A number of those at the gathering said informal fishermen were forced to resort to “poaching” at night because they didn’t have fishing rights.

“(On Tuesday) night, four people went out to sea and only two came back,” said fisherman Angelo Joseph. “How many must we lose before the government gives us our own fishing rights?”

Garth Adonis and Jason Johnston fell overboard between 5am and 6am on Wednesday while out fishing off-shore of the Slangkop Lighthouse near Kommetjie.

They are believed to have drowned. NSRI spokesman Craig Lambinon said the search for the two men would resume on Thursday morning.

Anthony Theunissen said the protest was aimed at closing the harbour’s economic activity by keeping out trucks that were there to load fish for big businesses.

Some buyers had been allowed in so as not to cripple the earnings of fishermen who had catches to sell.

The crowd dispersed at 1pm after a meeting was scheduled for later in the day with officials of the Department of Agriculture, Forestry and Fisheries.

Community representative Greg Louw, who said he was a cousin of Adonis, said the gathering hadn’t been planned but that there was a need to raise informal fishermen’s concerns. “People have had enough where they need to gamble with their lives at sea under constraints, which come down to them not having access to the sea.”

Theunissen said people in their community had been fishing for generations and knew of no other way of life. “We’re not poachers or criminals. That’s how they classify us, but we’re informal fishermen. Those people who went fishing... did it to put food on their families’ tables.”

Theunissen said informal fishermen in Hout Bay wanted their own businesses, permits and a stake in fish farming.

According to Louw, there were opportunities for informal fishermen to obtain fishing rights; however, they needed support structures to assist them to fill in forms and get over red tape.

“People go out at night to steal, to catch fish to put bread on their tables,” said Carol Opperman, who lost her job at a fish factory last year because she fell ill. “We have to because we don’t have other work.”

Opperman, who told the Cape Times her husband and son had died at sea, said big fishing companies “get cake while we get nothing”.
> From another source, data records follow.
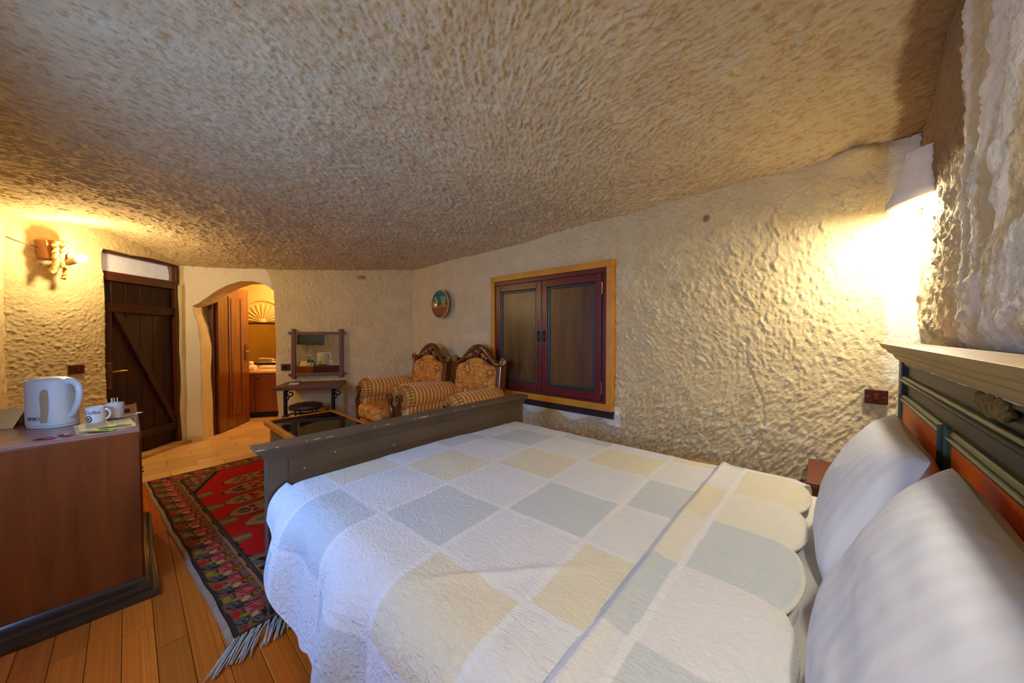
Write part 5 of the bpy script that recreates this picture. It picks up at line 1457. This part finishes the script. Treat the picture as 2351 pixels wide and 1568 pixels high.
def drape(x, s, lift=0.0, taper=None):
    """cross-section of the bed: flat top between y=.55 and 2.05, rounded near edge, hanging sides"""
    zt = 0.625 + lift + 0.012 * np.sin(np.clip((s - 0.5) / 1.6, 0, 1) * PI) 
    yn, yf, R = 0.545, 2.06, 0.13
    y = s.copy(); z = zt.copy() if hasattr(zt, 'copy') else np.full_like(s, zt)
    d = np.clip(yn - s, 0, None)            # arc length past the near shoulder
    ang = np.clip(d / R, 0, PI / 2 * 0.93)
    rest = np.clip(d - R * PI / 2 * 0.93, 0, None)
    m = s < yn
    y = np.where(m, yn - R * np.sin(ang) - rest * math.cos(PI / 2 * 0.93), y)
    z = np.where(m, zt - R * (1 - np.cos(ang)) - rest * math.sin(PI / 2 * 0.93), z)
    Rf = 0.05
    df = np.clip(s - yf, 0, None); af = np.clip(df / Rf, 0, PI / 2); rf = np.clip(df - Rf * PI / 2, 0, None)
    m = s > yf
    y = np.where(m, yf + Rf * np.sin(af), y); z = np.where(m, zt - Rf * (1 - np.cos(af)) - rf, z)
    # folds of the hanging near side
    hang = sstep(0.03, 0.34, d)
    y = y - hang * (0.030 * np.sin(x * 11.0 + 0.9) + 0.016 * np.sin(x * 23 + 1.0)) - 0.01 * hang
    return y, z
yq, zq = drape(XX, SS)
# foot end: rises against the footboard then dips
xe = XX - QX0
zq = zq - 0.05 * np.exp(-(xe / 0.035) ** 2) * (SS > 0.5) + 0.006 * (fbm(XX * 3, SS * 3, 15, 3) - 0.5) * 4
# soft creases
zq += 0.006 * np.exp(-((XX + 0.62 + 0.25 * (SS - 1.3)) / 0.035) ** 2) * sstep(0.95, 1.15, SS) * sstep(1.5, 1.35, SS)
crs = np.exp(-(((XX + 0.76) - 0.9 * (SS - 0.62)) / 0.028) ** 2) * sstep(0.50, 0.60, SS) * sstep(0.95, 0.80, SS)
zq += 0.011 * crs
# hem: lower corner of the quilt is rounded at the foot end and scalloped along the side
drop = 0.545 - SS
xh = XX - QX0
full = 0.40 + 0.0 * xh
allow = 0.20 + 0.27 * sstep(0.02, 0.45, xh) + 0.035 * np.abs(np.sin((XX - GO[0]) / 0.348 * PI + 0.2))
keep_v = drop <= allow
over = np.clip(drop - allow, 0, None)
# vertices beyond the hem are pulled back to it, then quads fully beyond dropped
Sclip = np.where(drop > allow, 0.545 - allow, SS)
y2, z2 = drape(XX, Sclip)
zfix = zq - drape(XX, SS)[1]
yq = np.where(drop > allow, y2, yq); zq = np.where(drop > allow, z2 + zfix, zq)
kq = (keep_v[:-1, :-1] | keep_v[1:, :-1] | keep_v[:-1, 1:] | keep_v[1:, 1:])
imgq = sum(quilt_print(XX + a_ * res / 3, SS + b_2 * res / 3) for a_ in (-1, 0, 1) for b_2 in (-1, 0, 1)) / 9.0
hemline = (allow - drop < 0.012) & (drop > 0.1)
imgq[hemline] = cBand
ql = thing('quilt', 'patchwork quilt of white, pale blue and pale yellow squares spread over the bed', 'quilt', (-1.1, 1.28, 0.62))
def quilt_sheet(name, X, Y, Z, img, nu, nv, keep, thick):
    V = np.stack([X.ravel(), Y.ravel(), Z.ravel()], 1) - np.array(ql.location)
    o = grid_obj(name, V, nu, nv, M['quilt'], ql, keep, attrs={'print': img.reshape(-1, 3)})
    md = o.modifiers.new('thickness', 'SOLIDIFY'); md.thickness = thick; md.offset = -1.0; md.use_rim = True; md.use_rim_only = True
    return o
quilt_sheet('spread', XX, yq, zq, imgq, nu, nv, kq, 0.008)
# turned-back band at the head end with a scalloped edge
TX0, TX1 = -0.405, 0.02
nu = int((TX1 - TX0) / res) + 1
xs = np.linspace(TX0, TX1, nu)
XX, SS = np.meshgrid(xs, ss, indexing='ij')
yq, zq = drape(XX, SS, 0.016)
scl = -0.062 + 0.036 * np.abs(np.sin((SS - 0.74) / 0.323 * PI)) ** 0.7
kq = (XX <= scl)
Xs = np.where(XX > scl, scl, XX)
kq = kq[:-1, :-1] | kq[1:, :-1] | kq[:-1, 1:] | kq[1:, 1:]
drop = 0.545 - SS
kq &= (drop[:-1, :-1] < 0.44)
xi = Xs - TX0
zq = zq - 0.016 * sstep(0.03, 0.0, xi) + 0.010 * np.exp(-((xi - 0.03) / 0.02) ** 2) - 0.012 * sstep(0.06, 0.0, scl - Xs) + 0.006 * (fbm(Xs * 5, SS * 5, 25, 3) - 0.5) * 2
imgt = np.zeros(XX.shape + (3,)); imgt[:] = cW
jj = np.floor((SS - 0.74) / 0.323).astype(int)
lineX = -0.295 + 0.02 * (SS - 1.2)
wide = Xs > lineX
for a, c in {4: cW, 3: cY, 2: cI, 1: cBl, 0: cW, -1: cBl, -2: cW}.items(): imgt[wide & (jj == a)] = c
for a, c in {4: cBl, 3: cW, 2: cY, 1: cI, 0: cBl, -1: cW, -2: cY}.items(): imgt[(~wide) & (jj == a)] = c
fj = (SS - 0.74) - jj * 0.323
imgt[np.abs(Xs - lineX) < 0.010] = cBand
imgt[(scl - Xs) < 0.010] = C(214, 212, 200)
quilt_sheet('turned_back_edge', Xs, yq, zq, imgt, nu, nv, kq, 0.007)

# pillows -----------------------------------------------------------
def pillow(label, c, along, up, w, h, t, seed, sag=0.0):
    n_u, n_v = 90, 70
    u = np.linspace(-1, 1, n_u); v = np.linspace(-1, 1, n_v)
    Uu, Vv_ = np.meshgrid(u, v, indexing='ij')
    th = (np.clip(1 - np.abs(Uu) ** 2.6, 0, 1) * np.clip(1 - np.abs(Vv_) ** 2.6, 0, 1)) ** 0.55
    cr_ = 1 - 0.06 * (np.abs(Uu) * np.abs(Vv_)) ** 5
    pin = cr_ - 0.10 * (1 - np.abs(Uu) ** 2) * np.abs(Vv_) ** 3; pin2 = cr_ - 0.08 * (1 - np.abs(Vv_) ** 2) * np.abs(Uu) ** 3
    wr = (fbm(Uu * 2 + 5, Vv_ * 2 + 9, seed, 3) - 0.47) * 0.07 * th + 0.008 * th * np.sin(Uu * 9 + Vv_ * 4 + 3 * fbm(Uu * 2, Vv_ * 2, seed + 3, 2)) * sstep(0.2, 1.0, np.abs(Uu))
    A = np.array(along, float); A /= np.linalg.norm(A); B = np.array(up, float); B -= A * (A @ B); B /= np.linalg.norm(B); Nn = np.cross(A, B)
    bend = -sag * (1 - Vv_) ** 2 * 0.25
    out = []
    for sgn in (1, -1):
        off = sgn * th * t / 2 + wr * (1 if sgn > 0 else 0.3) + bend
        out.append(np.array(c)[None, None, :] + A * (Uu * w / 2 * pin2)[..., None] + B * (Vv_ * h / 2 * pin)[..., None] + Nn * off[..., None])
    V = np.concatenate([out[0].reshape(-1, 3), out[1].reshape(-1, 3)])
    i_, j_ = np.meshgrid(np.arange(n_u - 1), np.arange(n_v - 1), indexing='ij'); a_ = (i_ * n_v + j_).ravel()
    F1 = np.stack([a_, a_ + n_v, a_ + n_v + 1, a_ + 1], 1); F2 = F1[:, ::-1] + n_u * n_v
    band = (0.5 + 0.5 * np.sign(np.sin(Uu * w / 0.05 * PI))) * 1.0
    o = raw_mesh('pillow', V, np.concatenate([F1, F2]), M['pillow'], attrs={'band': np.concatenate([band.ravel(), band.ravel()])}, loc=c)
    return tag(o, label, 'pillow', 'white striped pillows against the headboard')
pillow('white striped pillow leaning on the headboard, the one by the window wall', (0.112, 1.575, 0.815), (0.02, 1, 0.0), (0.18, 0.0, 0.44), 0.70, 0.47, 0.19, 5)
pillow('white striped pillow leaning on the headboard, the one nearer the camera', (0.118, 0.80, 0.825), (-0.02, 1, 0.02), (0.18, 0.0, 0.44), 0.70, 0.49, 0.19, 8)

# nightstand between bed and wall
ns = thing('nightstand', 'red brown nightstand in the gap between bed and bright wall', 'nightstand', (0.115, 2.42, 0))
MB().span((-0.155, -0.20, 0.06), (0.16, 0.19, 0.575)).build('body', M['night_red'], ns, bevel=0.003)
MB().span((-0.17, -0.22, 0.575), (0.17, 0.21, 0.60)).build('top', M['night_red'], ns, bevel=0.004)
for kx in range(2):
    dr_ = MB().span((-0.168, -0.18, 0.10 + kx * 0.235), (-0.155, 0.17, 0.315 + kx * 0.235)).build('drawer', M['night_red'], ns, bevel=0.003)
    m = MB(); m.ball((-0.178, 0, 0.21 + kx * 0.235), 0.011); m.build('knob', M['brass'], dr_, smooth=True)
for sx in (-1, 1):
    for sy in (-1, 1): MB().box((sx * 0.13, sy * 0.17, 0.03), (0.03, 0.03, 0.06)).build('foot', M['night_red'], ns)

# window_3: small window in the south wall that lets the daylight in (beside the camera)
w3 = thing('window_3', 'small window in the south wall, out of the picture beside the camera', 'window', (-1.85, YS - 0.16, 0.80), PI, None, 'structure')
MB().span((-0.35, -0.03, 0.0), (0.35, 0.03, 0.05)).build('window_frame', M['frame_brown'], w3)
MB().span((-0.35, -0.03, 0.85), (0.35, 0.03, 0.90)).build('window_frame', M['frame_brown'], w3)
for sx in (-1, 1): MB().span((sx * 0.35, -0.03, 0.05), (sx * 0.30, 0.03, 0.85)).build('window_frame', M['frame_brown'], w3)
MB().span((-0.3, -0.004, 0.05), (0.3, 0.004, 0.85)).build('pane', M['frost'], w3)
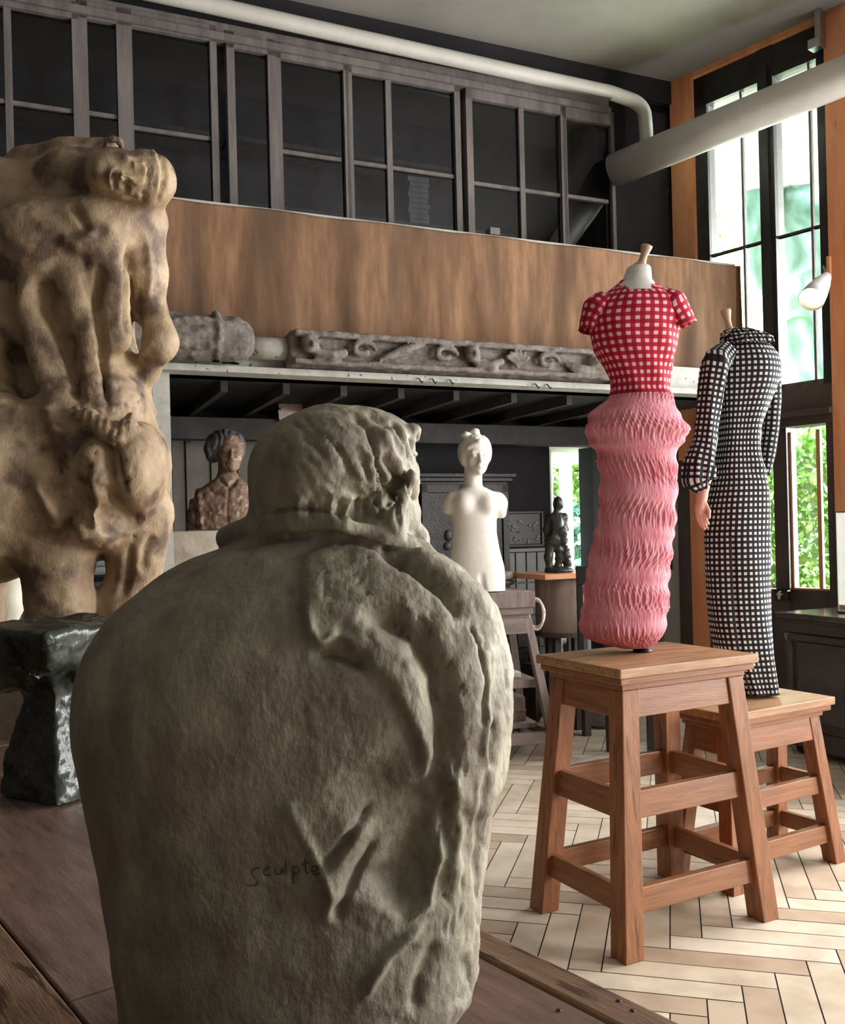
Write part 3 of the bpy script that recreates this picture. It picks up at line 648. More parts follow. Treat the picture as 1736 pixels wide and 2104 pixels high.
    V = tool(V, N_, [
        ([(735, 1255), (800, 1275), (860, 1310), (900, 1380), (918, 1460), (918, 1550), (895, 1640)], 24, -.030, 1),
        ([(895, 1600), (870, 1700), (845, 1800), (800, 1880)], 48, -.022, 1), ([(760, 1560), (800, 1700), (780, 1860)], 60, -.014, 1),
        ([(780, 1128), (850, 1165), (915, 1215), (948, 1272)], 12, -.020, 1), ([(820, 1120), (900, 1160), (985, 1235), (1030, 1320)], 18, .010, 1),
        ([(962, 1275), (985, 1330), (1000, 1400), (992, 1500)], 3.5, -.010, 1), ([(1020, 1420), (1010, 1560), (985, 1700), (975, 1860)], 8, -.007, 1),
        ([(1005, 1420), (995, 1540), (1010, 1600)], 6, .006, 1),
        ([(770, 1652), (700, 1740), (655, 1790)], 9, -.010, 1), ([(778, 1725), (715, 1830), (690, 1895)], 9, -.011, 1), ([(755, 1680), (690, 1790), (700, 1870)], 26, .010, 1),
        ([(628, 1720), (660, 1780), (680, 1835), (668, 1900)], 10, .008, 1), ([(640, 1745), (610, 1690), (590, 1640)], 12, .004, 1),
        ([(900, 1660), (905, 1760), (880, 1860), (830, 1900)], 9, .010, 1), ([(880, 1890), (800, 1960), (740, 2060)], 10, .008, 1), ([(900, 1930), (860, 2010), (850, 2090)], 14, -.008, 1),
        ([(700, 1290), (660, 1330), (640, 1300), (625, 1230)], 8, .008, 1), ([(640, 1340), (700, 1345), (760, 1370)], 14, -.012, 1),
        ([(470, 1132), (560, 1106), (680, 1098), (770, 1122), (850, 1165), (930, 1225)], 7, -.009, 1),
        ([(955, 1960), (960, 2020), (940, 2070)], 12, -.006, 1), ([(930, 1560), (940, 1700), (930, 1850)], 12, .007, 1),
    ], .1)
    N_ = normals(V, Q)
    # hair locks, chiselled scratches
    rs = np.random.RandomState(11); st = []
    for i in range(44):
        x = rs.uniform(570, 858); y = rs.uniform(850, 1010); l = rs.uniform(40, 95); t = (x-560)/300; a = math.radians(rs.uniform(55, 80)-(25*(1-t)))
        b = a+rs.uniform(-.4, .4); st.append(([(x, y), (x+l*.5*math.cos(a), y+l*.5*math.sin(a)), (x+l*.5*(math.cos(a)+math.cos(b)), y+l*.5*(math.sin(a)+math.sin(b)))], rs.uniform(2.2, 6), rs.choice([-1, -1, .6])*rs.uniform(.003, .008)*(.3+t), 1))
    for x in (682, 700, 716, 735, 752, 640, 615, 770): st.append(([(x, 1015), (x-3, 1045), (x+1, 1068)], 4.0, rs.choice([-.006, .006]), 1))
    st += [([(528, 1056), (600, 1046), (700, 1050), (775, 1074)], 5, -.011, 1), ([(755, 880), (772, 930), (778, 985), (770, 1040)], 2.2, -.009, 0), ([(720, 850), (760, 880), (770, 920)], 7, -.008, 1), ([(752, 845), (785, 868), (800, 880)], 6, -.007, 1), ([(800, 862), (830, 915), (855, 975)], 3.5, -.007, 1), ([(815, 880), (840, 940), (850, 1000)], 9, .005, 1), ([(780, 870), (815, 950), (820, 985)], 8, .006, 1),
           ([(660, 1000), (700, 1022), (760, 1020)], 6, .005, 1), ([(560, 940), (580, 980), (575, 1040)], 18, -.003, 1)]
    for i in range(75):
        x = rs.uniform(880, 1040) if i < 50 else rs.uniform(640, 900); y = rs.uniform(1180, 2050) if i < 50 else rs.uniform(1120, 1300); l = rs.uniform(12, 55); a = math.radians(rs.uniform(50, 110))
        st.append(([(x, y), (x+l*math.cos(a), y+l*math.sin(a))], rs.uniform(1.8, 3.2), -rs.uniform(.002, .005), 1))
    V = tool(V, N_, st, .0)
    N_ = normals(V, Q)
    x, y = project(V); wR = 1/(1+np.exp(-(x-640)/60))
    V = V+N_*(fbm(V, 38, 3, 9)*.0016*(.3+wR)+fbm(V, 130, 2, 3)*.0004*(.3+wR))[:, None]
    # inscription scratched into the back
    sx, sy = 512, 1786
    L_ = [[(24, -2), (12, -4), (4, 4), (8, 14), (16, 20), (18, 30), (8, 34), (-6, 32)], [(42, -4), (32, 0), (29, 7), (34, 13), (44, 12)], [(52, -2), (53, 8), (60, 11), (66, 7), (67, -4), (69, 10)], [(74, -18), (75, 9)], [(88, -6), (92, 30)], [(89, -4), (99, -6), (104, 2), (98, 10), (90, 8)], [(115, -22), (116, 6), (122, 9)], [(108, -10), (124, -13)], [(130, 4), (142, 2), (139, -7), (130, -5), (128, 4), (134, 12), (146, 9)]]
    m = (x > 495) & (x < 690) & (y > 1750) & (y < 1840) & (N_[:, 1] < -.2)
    D = np.zeros(m.sum())
    for s_ in L_:
        d, _ = seg_dist(x[m], y[m], [(sx+a, sy+b) for a, b in s_]); D += -.0028*np.exp(-(d/2.2)**2)
    V[m] += N_[m]*D[:, None]
    V = V*KB; V[:, 2] += CH*(1-KB); V[:, 2] = np.maximum(V[:, 2], TZ+.003)
    r = thing('man_bust', 'large grey-green plaster bust of a man seen from behind on the foreground table', 'sculpture', (-.14, 1.13, TZ))
    o = from_np('body', V, Q, M['bronze_clay'], r)
    bv = BVHTree.FromPolygons([Vector(p) for p in V[:, :]], [tuple(q) for q in Q])
    ink = MB()
    for s_ in L_:
        P = []
        for a, b in s_:
            u, w = uv(sx+a, sy+b); h = bv.ray_cast(Vector((0, 0, CH)), Vector((u, 1, w)).normalized())
            if h[0]: P.append(h[0]+h[1]*.0004)
        if len(P) > 1: ink.tube(smooth_path(P, 2), .0007, 6)
    i = build('inscription', ink, mat('inscription_ink', (.075, .058, .045), rough=.9), r, True, True); i['label'] = 'dark scratched word sculpte'
big_bust()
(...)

The department’s fisheries branch spokeswoman Carol Moses expressed the department’s regret over the loss of life. She said the harbour access incident had been “instigated as a result of frustration expressed by the affected fishers regarding access to and ownership of facilities and resources” at the harbour.

While the department did not condone illegal fishing, it acknowledged that most of these fishermen fell in the small-scale sector and that they might in future be beneficiaries of the small-scale fisheries policy.

Amendments to the Marine Living Resources Act, which would provide the legal framework for the policy’s implementation, were currently before Parliament.

Louw said the meeting with the department had gone well because they’d had a chance to raise the community’s grievances over fishing.

The two men who went out fishing with Adonis and Johnston, whose bodies have not yet been found, have been left “shocked”.

Rushda Warner, the wife of skipper Nadeem Warner, said that from what her husband had told her, it had been misty Wednesday morning, the current had been strong and one of the boat’s engines cut out.

“He put off the other engine to find out what was wrong with the one. Then, two waves hit,” she said. “The first one took them. My husband shouted ‘Hou vas ouens’ (hold tight, guys) but it was too late.”

Warner told of having been “threatened” following the incident because some people blamed her husband.

“It was an accident. People are blaming him but knowing him, he would rather let someone else live if he could.”

The other survivor and youngest among them, Stanton Swartz, 23, was reluctant to talk about what had happened on board but said he’d held on as tight as possible when he heard the skipper shout. “I’m in shock. I got such a big fright... I will never again get on a boat. I’ll rather find another job.”